Document Type

Response or Comment

Publication Date

5-1995

Abstract

The law of the family is the law of the absurd. Law is a system of rules administered institutionally, and thus it must treat people categorically. When law regulates economic life, it finds people at arguably their most schematic, motivated-perhaps-by a relatively unitary conception of their interest pursued in relatively rational ways. But in family life, people are at their least schematic and at their most frustratingly human, various, idiosyncratic, irrational, and perverse, and the law's efforts to affect them are thus often quixotic.
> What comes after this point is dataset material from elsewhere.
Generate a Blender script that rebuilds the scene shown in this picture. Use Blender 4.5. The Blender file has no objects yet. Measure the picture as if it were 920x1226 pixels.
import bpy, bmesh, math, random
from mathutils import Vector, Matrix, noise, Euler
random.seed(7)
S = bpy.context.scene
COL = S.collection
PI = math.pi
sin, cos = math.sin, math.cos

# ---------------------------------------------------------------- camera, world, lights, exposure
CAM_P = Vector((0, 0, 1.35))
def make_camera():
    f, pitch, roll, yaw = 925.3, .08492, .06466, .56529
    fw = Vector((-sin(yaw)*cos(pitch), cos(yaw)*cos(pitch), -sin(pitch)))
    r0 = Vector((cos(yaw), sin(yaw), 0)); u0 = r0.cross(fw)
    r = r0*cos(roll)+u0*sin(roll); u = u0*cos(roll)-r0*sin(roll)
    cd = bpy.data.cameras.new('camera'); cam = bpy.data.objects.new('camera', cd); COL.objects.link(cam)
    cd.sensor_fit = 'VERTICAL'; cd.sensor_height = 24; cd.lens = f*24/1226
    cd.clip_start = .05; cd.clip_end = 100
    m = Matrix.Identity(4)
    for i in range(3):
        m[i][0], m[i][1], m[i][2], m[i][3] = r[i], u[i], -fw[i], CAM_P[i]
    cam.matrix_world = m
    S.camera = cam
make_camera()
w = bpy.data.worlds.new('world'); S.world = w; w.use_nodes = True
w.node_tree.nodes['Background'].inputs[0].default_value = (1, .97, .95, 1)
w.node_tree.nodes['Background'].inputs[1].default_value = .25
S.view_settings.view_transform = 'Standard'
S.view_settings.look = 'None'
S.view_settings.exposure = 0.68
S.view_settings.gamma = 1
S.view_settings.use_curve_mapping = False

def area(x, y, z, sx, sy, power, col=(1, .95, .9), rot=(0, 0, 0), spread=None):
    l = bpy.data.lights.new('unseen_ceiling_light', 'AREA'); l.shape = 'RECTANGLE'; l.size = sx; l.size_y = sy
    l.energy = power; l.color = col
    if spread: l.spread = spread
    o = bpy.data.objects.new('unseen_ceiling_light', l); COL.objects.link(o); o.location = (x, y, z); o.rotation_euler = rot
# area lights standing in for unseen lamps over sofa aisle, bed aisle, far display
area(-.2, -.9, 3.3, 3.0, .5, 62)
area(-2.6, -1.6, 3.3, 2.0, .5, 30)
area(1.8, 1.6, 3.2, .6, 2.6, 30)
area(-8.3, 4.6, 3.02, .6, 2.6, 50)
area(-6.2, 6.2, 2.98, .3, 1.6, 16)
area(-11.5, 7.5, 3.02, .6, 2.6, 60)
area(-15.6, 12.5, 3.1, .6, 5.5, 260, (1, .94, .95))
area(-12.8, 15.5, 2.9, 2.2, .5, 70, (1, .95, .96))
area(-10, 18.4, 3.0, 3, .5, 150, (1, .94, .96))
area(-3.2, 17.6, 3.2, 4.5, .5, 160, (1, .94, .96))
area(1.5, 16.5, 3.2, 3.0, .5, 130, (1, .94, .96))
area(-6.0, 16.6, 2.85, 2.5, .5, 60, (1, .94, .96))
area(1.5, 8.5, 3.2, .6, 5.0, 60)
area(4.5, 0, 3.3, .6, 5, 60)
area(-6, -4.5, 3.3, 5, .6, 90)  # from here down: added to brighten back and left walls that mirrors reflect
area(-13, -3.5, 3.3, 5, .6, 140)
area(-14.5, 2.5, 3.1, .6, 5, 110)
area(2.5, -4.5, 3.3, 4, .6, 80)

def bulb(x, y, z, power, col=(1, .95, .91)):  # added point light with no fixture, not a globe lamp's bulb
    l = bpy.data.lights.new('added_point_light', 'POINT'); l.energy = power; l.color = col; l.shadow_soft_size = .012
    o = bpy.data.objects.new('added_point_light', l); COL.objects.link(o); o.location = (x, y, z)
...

In Parents as Fiduciaries, 1 Professor Scott and Dean Scott strikingly and boldly deploy the conceptual vocabulary of the former kind of law to reinterpret the latter kind. The result-contrary to what one might expect given the awkwardness of the problem, but just as one might expect given the distinction of the authors-is an exceptionally engaging and provocative essay in the best tradition of legal scholarship. It is fair-minded, judicious, and sensible. It is a sober and steadying contribution to a flighty and faddish field, yet it is creative. It is doctrinally based, informed, and perceptive, yet it is also a large survey of causes. And in its crucial aspects, it is animated by the most needed kind of moral insights. Indeed, so absorbing have I found this article that I have abandoned my original plan to go off on a frolic of my own and have instead devoted this Commentary to examining it in some depth and detail. In a way, though, I have found this enterprise difficult, since I agree with so much of what the Scotts have set out to do. I hope, then, that my remarks may be accepted as a friendly amendment, amplifying a bit here, raising some questions there, and finally speculating about what efforts like the Scotts' portend for legal scholarship.